- [Recorded data]:
[start]

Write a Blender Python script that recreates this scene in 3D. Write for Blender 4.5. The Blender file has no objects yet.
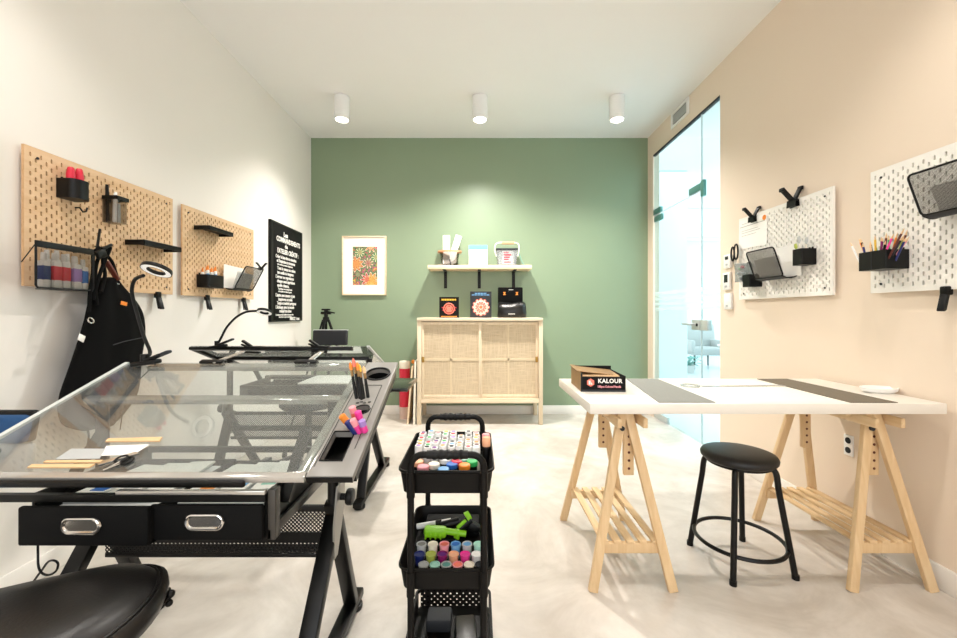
import bpy, bmesh, math, random
from mathutils import Vector, Matrix, Euler
random.seed(7)
PI = math.pi
R = math.radians
C = bpy.context.scene.collection
CAM_Z, FPX, VX, VY = 1.15, 400.0, 478.0, 313.0     # eye height, focal length in pixels, vanishing point

# ---- a photograph pixel turned into a point of the room, on a known real surface
def at(px, py, d): return Vector(((px-VX)*d/FPX, d, CAM_Z-(py-VY)*d/FPX))
def on_x(px, py, X): return at(px, py, X*FPX/(px-VX))
def on_z(px, py, z): return at(px, py, (CAM_Z-z)*FPX/(py-VY))

# ------------------------------------------------------------------ mesh helpers
class MB:
    def __init__(s, M=None):
        s.bm = bmesh.new(); s.M = M or Matrix()
    def _add(s, tmp, M):
        M = s.M @ M
        vm = {}
        for v in tmp.verts: vm[v] = s.bm.verts.new(M @ v.co)
        for f in tmp.faces:
            try: s.bm.faces.new([vm[v] for v in f.verts])
            except ValueError: pass
        tmp.free(); return s
    def box(s, c, size, rot=(0,0,0), bev=0.0, seg=2):
        t = bmesh.new(); bmesh.ops.create_cube(t, size=1.0)
        for v in t.verts: v.co = Vector((v.co.x*size[0], v.co.y*size[1], v.co.z*size[2]))
        b = min(bev, min(size)*0.49)
        if b > 0: bmesh.ops.bevel(t, geom=t.edges[:], offset=b, segments=seg, affect='EDGES', profile=0.5)
        rm = rot if isinstance(rot, Matrix) else Euler(rot).to_matrix().to_4x4()
        return s._add(t, Matrix.Translation(Vector(c)) @ rm)
    def span(s, a, b, bev=0.0, seg=2):
        a, b = Vector(a), Vector(b)
        return s.box((a+b)/2, [abs(x) for x in (b-a)], bev=bev, seg=seg)
    def bar(s, p0, p1, w, h, bev=0.0, up=(0,0,1)):
        # rectangular bar from p0 to p1: w sideways, h along 'up'
        p0, p1 = Vector(p0), Vector(p1); z = (p1-p0); L = z.length; z.normalize()
        x = Vector(up).cross(z)
        if x.length < 1e-4: x = Vector((1,0,0)).cross(z)
        x.normalize(); y = z.cross(x)
        rm = Matrix((x, y, z)).transposed().to_4x4()
        return s.box((p0+p1)/2, (w, h, L), rot=rm, bev=bev)
    def cyl(s, p0, p1, r0, r1=None, seg=16, bev=0.0):
        p0, p1 = Vector(p0), Vector(p1); L = (p1-p0).length
        r1 = r0 if r1 is None else r1
        t = bmesh.new(); bmesh.ops.create_cone(t, cap_ends=True, segments=seg, radius1=r0, radius2=r1, depth=L)
        if bev > 0:
            es = [e for e in t.edges if any(len(f.verts) > 4 for f in e.link_faces)]
            bmesh.ops.bevel(t, geom=es, offset=bev, segments=2, affect='EDGES', profile=0.5)
        q = (p1-p0).normalized().to_track_quat('Z', 'Y').to_matrix().to_4x4()
        return s._add(t, Matrix.Translation((p0+p1)/2) @ q)
    def tube(s, pts, r, seg=10, closed=False):
        pts = [Vector(p) for p in pts]; n = len(pts); rings = []; t = bmesh.new()
        def tan(i):
            if closed: return (pts[(i+1) % n]-pts[i-1]).normalized()
            return (pts[min(i+1, n-1)]-pts[max(i-1, 0)]).normalized()
        d = tan(0); x = d.orthogonal().normalized()
        for i in range(n):
            d = tan(i); x = (x - d*x.dot(d)).normalized(); y = d.cross(x)
            rr = r[i] if isinstance(r, (list, tuple)) else r
            rings.append([t.verts.new(pts[i] + (x*math.cos(a)+y*math.sin(a))*rr) for a in (2*PI*k/seg for k in range(seg))])
        for i in range(n if closed else n-1):
            A, B = rings[i], rings[(i+1) % n]
            if closed and i == n-1:      # match twist
                k0 = min(range(seg), key=lambda k: (A[0].co-B[k].co).length); B = B[k0:]+B[:k0]
            for k in range(seg): t.faces.new((A[k], A[(k+1) % seg], B[(k+1) % seg], B[k]))
        if not closed:
            t.faces.new(rings[0][::-1]); t.faces.new(rings[-1])
        return s._add(t, Matrix())
    def lathe(s, prof, c=(0,0,0), seg=24, M=None, sx=1.0, sy=1.0):
        t = bmesh.new(); rings = []
        for r, z in prof:
            if r < 1e-6: rings.append([t.verts.new((0,0,z))])
            else: rings.append([t.verts.new((r*math.cos(2*PI*k/seg)*sx, r*math.sin(2*PI*k/seg)*sy, z)) for k in range(seg)])
        for A, B in zip(rings, rings[1:]):
            for k in range(seg):
                k2 = (k+1) % seg
                if len(A) == 1 and len(B) == 1: continue
                if len(A) == 1: t.faces.new((A[0], B[k2], B[k]))
                elif len(B) == 1: t.faces.new((A[k], A[k2], B[0]))
                else: t.faces.new((A[k], A[k2], B[k2], B[k]))
        loop = prof[0] == prof[-1]                      # a closed profile makes a ring: no end caps
        if len(rings[0]) > 1 and not loop: t.faces.new(rings[0][::-1])
        if len(rings[-1]) > 1 and not loop: t.faces.new(rings[-1])
        return s._add(t, Matrix.Translation(Vector(c)) @ (M or Matrix()))
    def prism(s, pts, h, M=None):
        t = bmesh.new()
        a = [t.verts.new((x, y, 0)) for x, y in pts]; b = [t.verts.new((x, y, h)) for x, y in pts]
        n = len(pts)
        t.faces.new(a[::-1]); t.faces.new(b)
        for i in range(n): t.faces.new((a[i], a[(i+1) % n], b[(i+1) % n], b[i]))
        bmesh.ops.recalc_face_normals(t, faces=t.faces[:])
        return s._add(t, M or Matrix())
    def loft(s, rows, closed_ring=True, caps=True):
        t = bmesh.new(); rr = [[t.verts.new(p) for p in row] for row in rows]
        for A, B in zip(rr, rr[1:]):
            n = len(A)
            for k in range(n if closed_ring else n-1):
                t.faces.new((A[k], A[(k+1) % n], B[(k+1) % n], B[k]))
        if caps and closed_ring:
            t.faces.new(rr[0][::-1]); t.faces.new(rr[-1])
        bmesh.ops.recalc_face_normals(t, faces=t.faces[:])
        return s._add(t, Matrix())
    def ball(s, c, r, sc=(1,1,1), seg=16):
        t = bmesh.new(); bmesh.ops.create_uvsphere(t, u_segments=seg, v_segments=seg//2, radius=r)
        return s._add(t, Matrix.Translation(Vector(c)) @ Matrix.Diagonal((*sc, 1)))
    def ring(s, c, R_, r, M=None, seg=32, ms=8, flat=1.0):
        t = bmesh.new(); rows = []
        for i in range(seg):
            a = 2*PI*i/seg
            rows.append([t.verts.new(((R_+r*math.cos(b))*math.cos(a), (R_+r*math.cos(b))*math.sin(a), r*math.sin(b)*flat)) for b in (2*PI*k/ms for k in range(ms))])
        for i in range(seg):
            A, B = rows[i], rows[(i+1) % seg]
            for k in range(ms): t.faces.new((A[k], B[k], B[(k+1) % ms], A[(k+1) % ms]))
        return s._add(t, Matrix.Translation(Vector(c)) @ (M or Matrix()))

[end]

- [Exercise requirements]: Locate the string "scene" in the listing above and copy every line where it occurs.

- [Response]:
Write a Blender Python script that recreates this scene in 3D. Write for Blender 4.5. The Blender file has no objects yet.
C = bpy.context.scene.collection